Imaginez ma petite soirée du 21 Décembre 2012, les enceintes qui crachent les meilleurs titres apocalyptiques connus de notre monde encore vivant.
Il est 22h15 en ce premier jour de l’hiver. Désormais c’est un hiver éternel qui nous attend ! Les eaux des océans menacent de nous engloutir (c’est pour cela qu’il vaut mieux finir assez vite tout le champagne). Les entrailles de la Terre grondent… La fin des Temps est proche mais l’orgie est monstrueuse, l’épicurisme excessif pour cette dernière danse.
Il ne reste plus qu’une heure avant que la fête ne s’achève. Il ne reste au « platiniste » que je suis qu’un seul disque à passer.
GODSPEED YOU ! BLACK EMPEROR
Les agitateurs du décompte final.
ALLELUJAH ! DON’T BEND ! ASCEND !
Petit à petit s’installe et sonne le tocsin.
La révolte …
Nos tympans, pareils à la croûte du globe, sont emplis de fêlures après un long murmure macabre.

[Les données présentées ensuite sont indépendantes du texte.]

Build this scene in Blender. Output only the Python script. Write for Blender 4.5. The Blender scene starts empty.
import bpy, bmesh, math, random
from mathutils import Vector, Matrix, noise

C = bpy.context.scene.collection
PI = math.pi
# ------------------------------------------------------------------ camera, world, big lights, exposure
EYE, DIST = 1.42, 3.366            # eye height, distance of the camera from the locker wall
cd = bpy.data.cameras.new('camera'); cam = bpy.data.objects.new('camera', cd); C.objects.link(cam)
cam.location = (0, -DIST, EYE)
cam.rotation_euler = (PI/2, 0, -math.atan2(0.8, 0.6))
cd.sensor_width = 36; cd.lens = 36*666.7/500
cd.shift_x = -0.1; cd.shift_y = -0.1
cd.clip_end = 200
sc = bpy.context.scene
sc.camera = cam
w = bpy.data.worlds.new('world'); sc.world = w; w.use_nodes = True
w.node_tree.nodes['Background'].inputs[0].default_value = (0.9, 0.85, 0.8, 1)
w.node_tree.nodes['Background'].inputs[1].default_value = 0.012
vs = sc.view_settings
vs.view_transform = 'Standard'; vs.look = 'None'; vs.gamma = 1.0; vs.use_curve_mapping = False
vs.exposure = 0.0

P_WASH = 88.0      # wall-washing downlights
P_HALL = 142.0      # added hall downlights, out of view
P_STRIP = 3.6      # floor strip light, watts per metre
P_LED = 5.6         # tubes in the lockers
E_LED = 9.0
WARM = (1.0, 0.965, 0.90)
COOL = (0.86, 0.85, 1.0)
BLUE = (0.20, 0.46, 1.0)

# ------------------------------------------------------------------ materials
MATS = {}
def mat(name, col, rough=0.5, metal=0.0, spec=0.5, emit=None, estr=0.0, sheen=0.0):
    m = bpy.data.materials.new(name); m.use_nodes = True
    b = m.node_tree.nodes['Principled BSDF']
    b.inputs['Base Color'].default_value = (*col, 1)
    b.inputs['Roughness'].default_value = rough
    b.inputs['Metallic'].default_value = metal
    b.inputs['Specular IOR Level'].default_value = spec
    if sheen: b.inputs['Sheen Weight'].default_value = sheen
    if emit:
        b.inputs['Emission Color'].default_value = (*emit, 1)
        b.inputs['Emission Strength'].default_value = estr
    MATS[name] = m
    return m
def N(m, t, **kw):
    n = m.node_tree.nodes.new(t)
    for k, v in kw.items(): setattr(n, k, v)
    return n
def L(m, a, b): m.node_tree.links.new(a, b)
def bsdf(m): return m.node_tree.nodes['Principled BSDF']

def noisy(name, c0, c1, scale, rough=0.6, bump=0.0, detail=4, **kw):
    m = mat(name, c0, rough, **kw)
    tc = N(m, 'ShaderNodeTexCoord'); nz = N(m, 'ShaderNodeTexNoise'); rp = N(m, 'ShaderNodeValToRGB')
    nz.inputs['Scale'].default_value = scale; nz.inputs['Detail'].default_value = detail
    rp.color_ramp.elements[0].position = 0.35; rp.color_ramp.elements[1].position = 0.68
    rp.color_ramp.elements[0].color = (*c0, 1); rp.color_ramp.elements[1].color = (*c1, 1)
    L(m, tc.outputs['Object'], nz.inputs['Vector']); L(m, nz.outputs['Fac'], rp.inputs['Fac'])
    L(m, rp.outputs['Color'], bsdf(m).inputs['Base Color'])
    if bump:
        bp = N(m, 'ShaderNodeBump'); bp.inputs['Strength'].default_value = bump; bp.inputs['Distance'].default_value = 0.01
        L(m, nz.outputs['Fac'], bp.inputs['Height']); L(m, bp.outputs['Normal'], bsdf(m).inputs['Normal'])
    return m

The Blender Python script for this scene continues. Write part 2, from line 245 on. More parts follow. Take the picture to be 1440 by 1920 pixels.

La violence est totale, sombre et dépouillée de toute tentative d’échappatoire. On frise une dernière crise existentialiste sur les cris étouffés de cette musique dont les montées d’adrénaline ne sont là que pour planter encore un peu plus l’auditoire dans le chaos. On passe du chant des sublimes au bruitisme le plus radical. On devient les possédés d’un refrain sans cantatrice. Des nappes évolutives s’enchainent et se fracassent les unes aux autres dans une parfaite harmonie dantesque.
Les canadiens nous plongent dans une froideur inquiétante et captivante à la fois. N’hésitent pas à faire durer le plaisir avec leur post rock effroyable dont le dernier soupir est imminent.
Mes invités sont médusés par tant d’effroi, j’entends les pleurs et hurlements au loin qui annoncent le grand trou noir. C’est alors que je plonge mes mains dans cette Bible pour hurler au Monde qui agonise :
« (…) Quand je le vis, je tombai à ses pieds, comme mort. Alors il posa sa main droite sur moi en disant: – N’aie pas peur. Moi, je suis le premier et le dernier, le vivant. J’ai été mort, et voici: je suis vivant pour l’éternité ! Je détiens les clés de la mort et du séjour des morts. »
Et après cette fin du monde ?
En morceaux, éclatés, éparpillés … Le devoir alors de ne pas tomber, de faire corps avec la matière qui a survécu au carnage.
Une attaque de drones alors qui s’impose pour reconstruire une nouvelle ère.
GY !YE est toujours là, trois ans après un silence relativement court (l’attente précédente avait été bien plus longue)
Dehors, les ruines qui ne laissent qu’une vilaine amertume du passé.
ASENDUR, SWEET AND OTHER DISTRESS
Le sable qui s’infiltre. Il vient m’obturer les pores de la peau. C’est épique, une version moderne et décadente du Kashmir de Led Zeppelin ou du Bolero de Ravel.
Nous avons migré dans un Orient futuriste. Les cordes s’emmêlent et nous buvons enfin la joie d’être toujours là, miraculés parmi les miraculés. La lumière après les ténèbres …
Étrange sensation pourtant. Les choses qui nous entourent ne sont pas si accueillantes. Une longue angoisse qui laisse présager des instants féroces. Le souffle des agneaux comme le signe d’une évolution. Des animaux mutants et d’autres mystères qui me glacent le sang. Surgissent alors des oscillations obscures dont on aurait pu supposer qu’elles nous donneraient la nausée. Une berceuse effrayante qui paradoxalement nous apaise et rassure.
Un encéphalogramme plat qui précède la renaissance des êtres.
La progression de la musique est lente, lourde. Comme Ulysse qui jadis fut conduit par des sirènes hurlantes vers l’inconnu. C’est l’extase du danger. Un univers assourdissant. Une cathédrale dont la voûte sonore imprègne notre cerveau.
Cette fois-ci, pas de point d’orgue. Cette fois-ci les choses s’enlisent pour ressurgir du néant.
Renaître encore et encore dans une anarchie sans fin !
L’espoir, derrière un mur de son si dense.
L’album de Godspeed You ! Black Emperor est sorti le 31 Mars chez Constellation Records.
Très belle chronique !! Cela change de l’habituelle médiocrité des pseudos « rock critique » du web. Merci.
Merci Moshe … ça me touche.
Chez Addict Culture nous sommes des passionnés dont le plaisir « amateur » est de partager nos coups de cœur. Après chacun son style mais nous avons la chance, je pense, d’avoir de belles plumes en nos rangs.